Thursday, November 23, 2006

Pretty thin: "The Ice Harvest"

This may sound trite, since I know I've seen more than one critic slam a movie in this way. But a few minutes into "The Ice Harvest," I felt like I had come into the story halfway through. In other words, there seemed to be a lot missing up front, like maybe a half-hour of explanation for why the heck these people were doing what they were doing.

It's too bad, too, because I still like John Cusack and Billy Bob Thornton, despite their various missteps. Alas, they clearly shouldn't be in movies together. "Pushing Tin" pretty much blew, but I think it was better than this mess.

Our story, as it were, has Cusack as a lawyer and Thornton as a pornographer in Wichita, Kansas. (Why Wichita? Why not?) As nasty winter weather rages, the two apparently are finishing off the embezzlement/robbery of a local mobster. The big question is whether then can get away before the bad guy's henchmen catch them. Along the way, we watch Cusack interact with a comely strip club owner, his buddy/ex-wife's husband and other assorted oddballs.

The biggest problem with this movie, other than asking us to accept the muddled plot -- i.e., how these guys fell into cahoots, who the mobster is, what the relationship is between Cusack and the strip club owner -- is that it's not sure what it should be. Black comedy? Film noir? Heist film? It tries a little of each and succeeds at none, leaving us to watch Cusack mope around town.

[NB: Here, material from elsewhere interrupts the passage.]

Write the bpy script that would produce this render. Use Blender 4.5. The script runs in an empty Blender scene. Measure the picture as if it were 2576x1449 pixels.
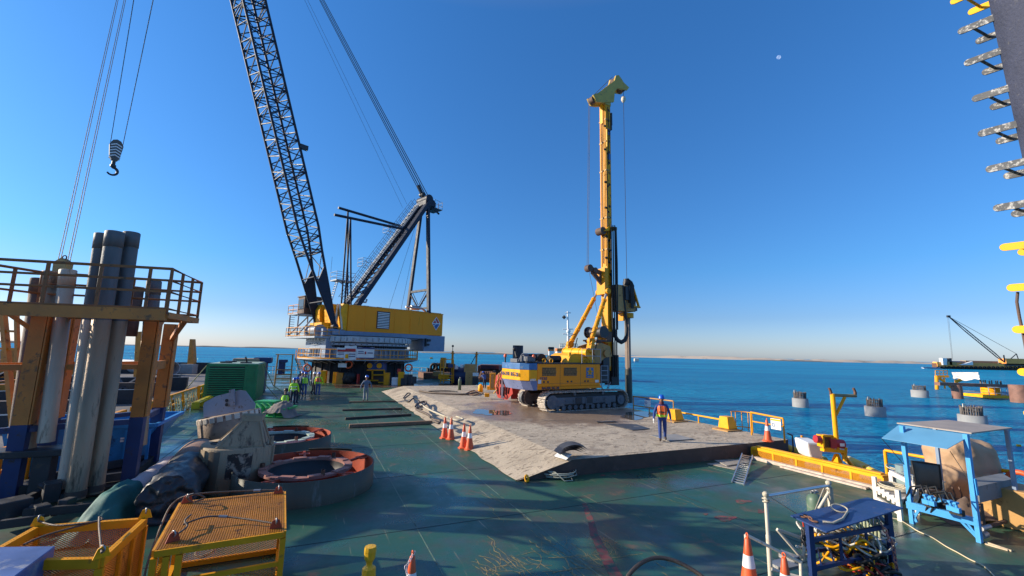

Thornton has some mildly amusing moments here and there, and Oliver Platt -- as Cusack's drunk buddy -- provides some comic relief. But by the end -- which mercifully comes in less than 90 minutes -- I was left disappointed and a little pissed, since the people involved in this are capable of much better. Not only the two lead actors, but also director Harold Ramis. Sure, he's older now, but this is the guy who gave us "Caddyshack," "Vacation" and "Groundhog Day." Stick to funny, Harry.

2 Comments:

At 10:22 AM, Anonymous Anonymous said...

Sadly, the most intriguing thing about this movie is the intermittent presence of one of the Sonic commercial guys -- you know, the guy on the left. He plays a deputy sheriff who -- spoiler alert! -- doesn't quite make it to the closing credits.

Interesting, although none of his dialogue approaches the brilliance of this Sonic gem: "Don't you bring that weak tot action! You go strong to the mouth or you don't go at all!" Genius.

 
At 3:44 PM, Blogger Jefferson said...

I think you told me that, and I totally forgot it. But yeah, that's him. And since those commercials became annoying after a while, I can't argue with his fate here.